The Terrorism Act already creates dangers for reporters. If a source shares information about live terrorist plans, a journalist (or anyone else) can be imprisoned for failing to disclose to police knowledge, belief or suspicion of the commission by others of such offences. 

If WMP is successful in extending this requirement to historic material, Mullin will not be the last journalist who finds himself before a judge answering questions about their crumpled notebooks.

But if the court does order Mullin to hand over his notes, few believe that he will comply. In that circumstance, the NUJ, which is backing his case, would need to refer the matter to Judicial Review, and onwards to the European Court of Human Rights (ECtHR), if necessary.  Michelle Stanistreet, NUJ General Secretary, who also attended court as a witness in Mullin’s case, has stressed the significance of this case.

The argument would be that the principle established when NUJ member Bill Goodwin refused to disclose a source should apply. The ECtHR 1996 ruling was that “any compulsion imposed on a journalist to reveal his source had to be limited to exceptional circumstances where vital public or individual interests were at stake”.

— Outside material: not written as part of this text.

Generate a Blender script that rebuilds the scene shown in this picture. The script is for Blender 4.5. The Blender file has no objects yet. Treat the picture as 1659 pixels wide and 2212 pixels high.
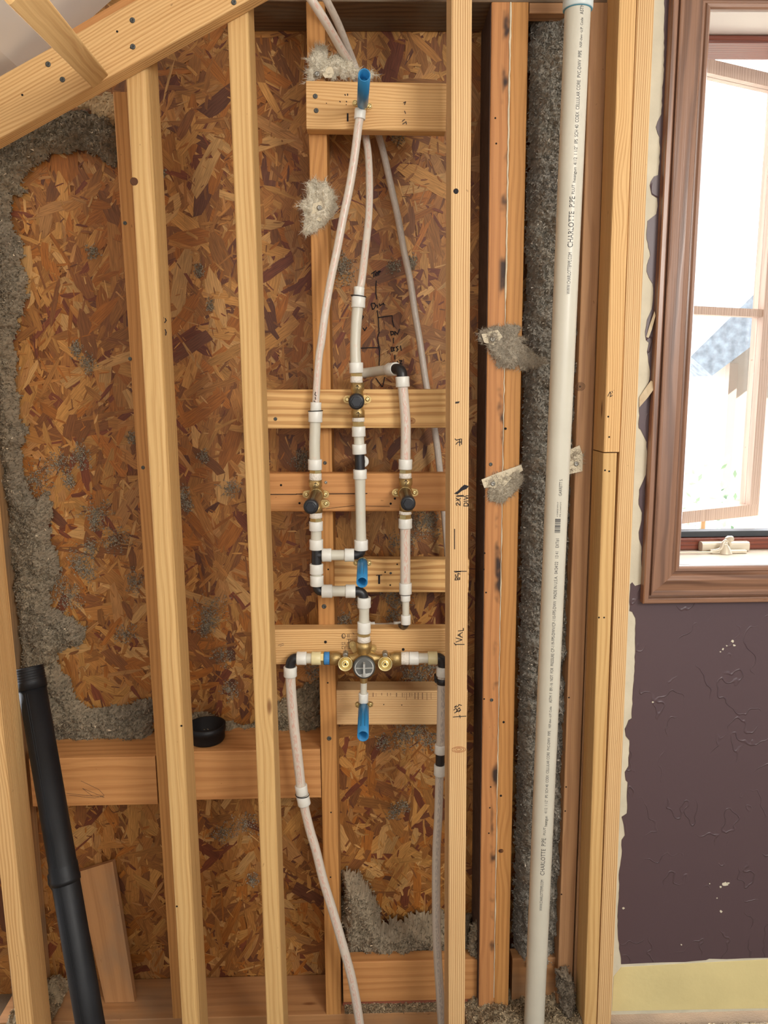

Mullin, now a sprightly 74, says that his next undertaking is a massive editing job on his final volume of diaries. If he ended up completing these in prison, investigative journalism in this country will have suffered a crushing blow. In that eventuality, citizens of the West Midlands might well wonder why the police response to their region’s most egregious crime has been to send the wrong person to jail – for a second time. The NUJ is committed to ensuring that eventuality never comes to pass.